All commodities are set for bullish moves in 2024 amid low inventories and record-high demand for raw materials, Currie, who is often bullish on the sector, told Bloomberg television in an interview on Monday.


“The set up for all of these markets is better than it was last year,” Currie told Bloomberg.

Should central banks start cutting interest rates, “you’re teeing yourself up for a fantastic 2024,” the veteran analyst added.

“This is just classic ‘own commodities.'”

Currently, traders are bearish on crude, after losing money in 2023, but this year the “immaculate disinflation” and the jump in non-OPEC production from last year are unlikely to repeat, according to Currie.

The former Goldman Sachs analyst had correctly predicted the boom in commodities in the 2000s, driven by China’s robust economic growth which needed a lot of commodities.

Last year, Currie expected a bumper year for commodities in 2023 due to supply shortages and insufficient investment in new supply. Currie has also called a “commodities supercycle” several times over the past two years.

This prediction failed to materialize, at least for crude oil, which ended the year lower than the levels at which it started 2023.

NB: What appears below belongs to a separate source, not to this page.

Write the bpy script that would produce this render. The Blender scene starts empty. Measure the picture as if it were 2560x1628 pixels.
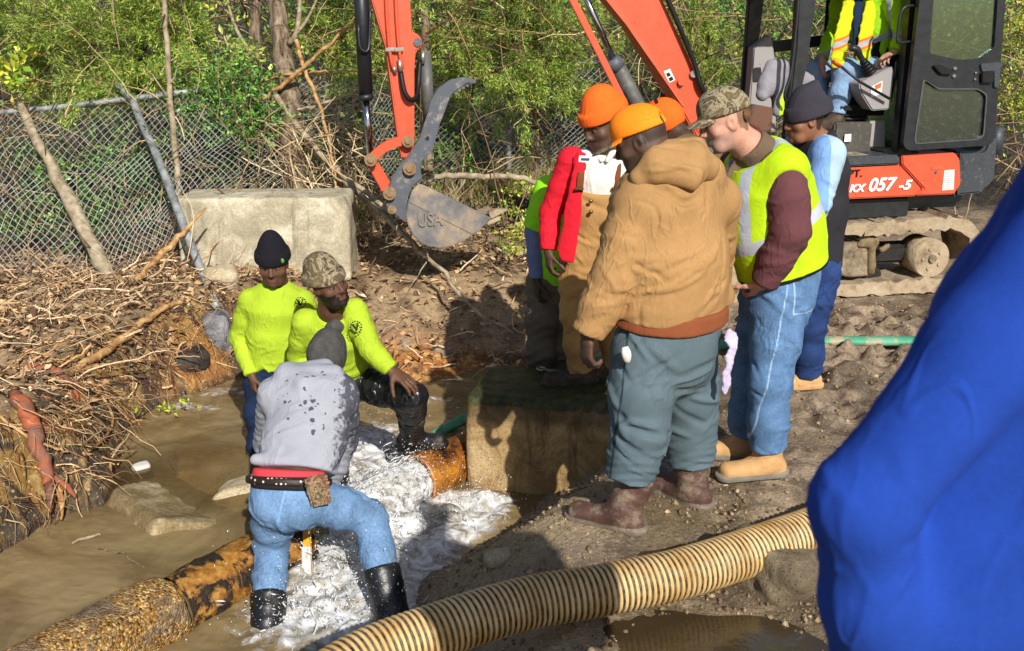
import bpy, bmesh, math, random
import numpy as np
from mathutils import Vector, Matrix
random.seed(7); RNG = np.random.default_rng(7)
SC = bpy.context.scene; COL = SC.collection
PI = math.pi
V3 = lambda *a: np.array(a, dtype=np.float64)
def nz(v):
    v = np.asarray(v, float); return v/max(np.linalg.norm(v), 1e-9)
# ---------- camera ----------
CH = 2.1; PITCH = math.radians(16.9); F = 2505.6      # focal length in pixels of a 2560 wide frame
cp, sp = math.cos(PITCH), math.sin(PITCH)
CAMP = V3(0, 0, CH)
def ray(px, py):
    u = (px-1280)/F; v = (814-py)/F
    return V3(u, cp+v*sp, -sp+v*cp)
def at(px, py, Y):                 # point seen at a pixel, Y metres in front of the viewer
    d = ray(px, py); return CAMP+d*(Y/d[1])
def gp(px, py, z):                 # point seen at a pixel on the level z
    d = ray(px, py); return CAMP+d*((z-CH)/d[2])
cam = bpy.data.cameras.new('camera'); camo = bpy.data.objects.new('camera', cam); COL.objects.link(camo)
camo.location = CAMP; camo.rotation_euler = (PI/2-PITCH, 0, 0)
cam.sensor_width = 36; cam.lens = 36*F/2560; cam.clip_end = 300; cam.clip_start = .05
cam.dof.use_dof = True; cam.dof.focus_distance = 5.2; cam.dof.aperture_fstop = 6.5
SC.camera = camo
# ---------- light ----------
SUNV = nz(V3(-1.06, 3.2, -2.25))      # the way the light travels
w = bpy.data.worlds.new('World'); SC.world = w; w.use_nodes = True
nt = w.node_tree; nt.nodes.clear()
sky = nt.nodes.new('ShaderNodeTexSky'); sky.sky_type = 'NISHITA'; sky.sun_disc = False
sky.sun_elevation = math.asin(-SUNV[2]); sky.sun_rotation = math.atan2(-SUNV[0], -SUNV[1])
bg = nt.nodes.new('ShaderNodeBackground'); bg.inputs[1].default_value = .08
wo = nt.nodes.new('ShaderNodeOutputWorld')
nt.links.new(sky.outputs[0], bg.inputs[0]); nt.links.new(bg.outputs[0], wo.inputs[0])
sl = bpy.data.lights.new('sun', 'SUN'); sl.energy = 4.5; sl.angle = math.radians(.55); sl.color = (1, .955, .88)
so = bpy.data.objects.new('sun', sl); COL.objects.link(so)
so.rotation_euler = Vector(SUNV).to_track_quat('-Z', 'Y').to_euler(); so.location = (3, -8, 9)
SC.view_settings.view_transform = 'Standard'; SC.view_settings.look = 'None'
SC.view_settings.exposure = .38; SC.view_settings.gamma = 1
SC.cycles.use_denoising = True
try: SC.cycles.denoiser = 'OPENIMAGEDENOISE'
except Exception: pass
SC.cycles.max_bounces = 8; SC.cycles.transparent_max_bounces = 16
SC.cycles.caustics_reflective = False; SC.cycles.caustics_refractive = False
# ---------- colour / material helpers ----------
def lin(c):
    c = np.asarray(c, float); return np.where(c <= .04045, c/12.92, ((c+.055)/1.055)**2.4)
def C(h, k=1.0):
    h = h.lstrip('#'); return tuple(float(x) for x in np.clip(lin([int(h[i:i+2], 16)/255 for i in (0, 2, 4)])*k, 0, 1))
class M:
    """small node-graph builder"""
    def __init__(s, name, rough=.8, spec=.3, metal=0.0):
        s.m = bpy.data.materials.new(name); s.m.use_nodes = True; s.t = s.m.node_tree
        s.b = s.t.nodes['Principled BSDF']; s.b.inputs['Roughness'].default_value = rough
        s.b.inputs['Specular IOR Level'].default_value = spec; s.b.inputs['Metallic'].default_value = metal
        s._co = None
    def n(s, typ, **kw):
        x = s.t.nodes.new(typ)
        for k, v in kw.items(): setattr(x, k, v)
        return x
    def link(s, a, b): s.t.links.new(a, b)
    def setin(s, sock, v):
        if hasattr(v, 'is_output') or isinstance(v, bpy.types.NodeSocket): s.link(v, sock)
        elif isinstance(v, (tuple, list)): sock.default_value = (*v, 1)[:4] if sock.type == 'RGBA' else v
        else: sock.default_value = v
    def co(s, scale=None):
        if s._co is None: s._co = s.n('ShaderNodeTexCoord').outputs['Object']
        if scale is None: return s._co
        mp = s.n('ShaderNodeMapping'); s.link(s._co, mp.inputs[0]); mp.inputs['Scale'].default_value = scale; return mp.outputs[0]
    def noise(s, scale, detail=4, rough=.6, vec=None, dist=0.0):
        x = s.n('ShaderNodeTexNoise'); s.link(vec or s.co(), x.inputs['Vector'])
        x.inputs['Scale'].default_value = scale; x.inputs['Detail'].default_value = detail
        x.inputs['Roughness'].default_value = rough; x.inputs['Distortion'].default_value = dist
        return x.outputs[0]
    def voro(s, scale, feature='F1', out='Distance', vec=None, rnd=1.0):
        x = s.n('ShaderNodeTexVoronoi', feature=feature); s.link(vec or s.co(), x.inputs['Vector'])
        x.inputs['Scale'].default_value = scale; x.inputs['Randomness'].default_value = rnd; return x.outputs[out]
    def ramp(s, fac, stops):
        x = s.n('ShaderNodeValToRGB'); s.setin(x.inputs[0], fac); e = x.color_ramp.elements
        while len(e) < len(stops): e.new(.5)
        for el, (p, c) in zip(e, stops):
            el.position = p; el.color = (*c, 1) if isinstance(c, (tuple, list)) else (c, c, c, 1)
        return x.outputs[0]
    def step(s, x, lo, hi):
        q = s.n('ShaderNodeMapRange', interpolation_type='SMOOTHSTEP'); s.setin(q.inputs[0], x)
        q.inputs[1].default_value = lo; q.inputs[2].default_value = hi; return q.outputs[0]
    def mr(s, x, a, b, c, d):
        q = s.n('ShaderNodeMapRange'); s.setin(q.inputs[0], x)
        for i, v in zip((1, 2, 3, 4), (a, b, c, d)): q.inputs[i].default_value = v
        return q.outputs[0]
    def math(s, op, a, b=0.0, c=None):
        q = s.n('ShaderNodeMath', operation=op); s.setin(q.inputs[0], a); s.setin(q.inputs[1], b)
        if c is not None: s.setin(q.inputs[2], c)
        return q.outputs[0]
    def mix(s, fac, a, b, blend='MIX'):
        q = s.n('ShaderNodeMix', data_type='RGBA', blend_type=blend); s.setin(q.inputs[0], fac)
        s.setin(q.inputs[6], a); s.setin(q.inputs[7], b); return q.outputs[2]
    def attr(s, name, out='Color'):
        q = s.n('ShaderNodeAttribute', attribute_name=name); return q.outputs[out]
    def mul(s, col, fac):              # colour x scalar
        q = s.n('ShaderNodeVectorMath', operation='SCALE'); s.setin(q.inputs[0], col); s.setin(q.inputs[3], fac); return q.outputs[0]
    def base(s, col): s.setin(s.b.inputs['Base Color'], col); return s
    def rough(s, r): s.setin(s.b.inputs['Roughness'], r); return s
    def bump(s, hgt, strength=.3, dist=.01, prev=None):
        q = s.n('ShaderNodeBump'); q.inputs['Strength'].default_value = strength; q.inputs['Distance'].default_value = dist
        s.setin(q.inputs['Height'], hgt)
        if prev is not None: s.link(prev, q.inputs['Normal'])
        s.link(q.outputs[0], s.b.inputs['Normal']); return q.outputs[0]
def simple(name, col, rough=.6, metal=0.0, var=.2, vs=8, bump=0.0, bs=60, spec=.3, dirt=None, dirt_amt=.5, dirt_scale=5):
    m = M(name, rough, spec, metal)
    c = m.mul(col, m.mr(m.noise(vs, 5), .3, .7, 1-var, 1+var))
    if dirt:
        f = m.step(m.noise(dirt_scale, 7, .7), .62-dirt_amt*.3, .80-dirt_amt*.3)
        c = m.mix(f, c, dirt); m.rough(m.mr(f, 0, 1, rough, .9))
    m.base(c)
    if bump: m.bump(m.noise(bs, 4), bump, .01)
    return m.m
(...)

Oil prices, which had averaged above $100 per barrel in 2022, were significantly lower in 2023 and averaged just above $80 a barrel-despite another war breaking out in the world.

Last year, Brent Crude oil prices averaged $83 per barrel, compared to an average price of $101 a barrel in 2022-a difference of $19 per barrel after rounding, according to estimates by the U.S. Energy Information Administration.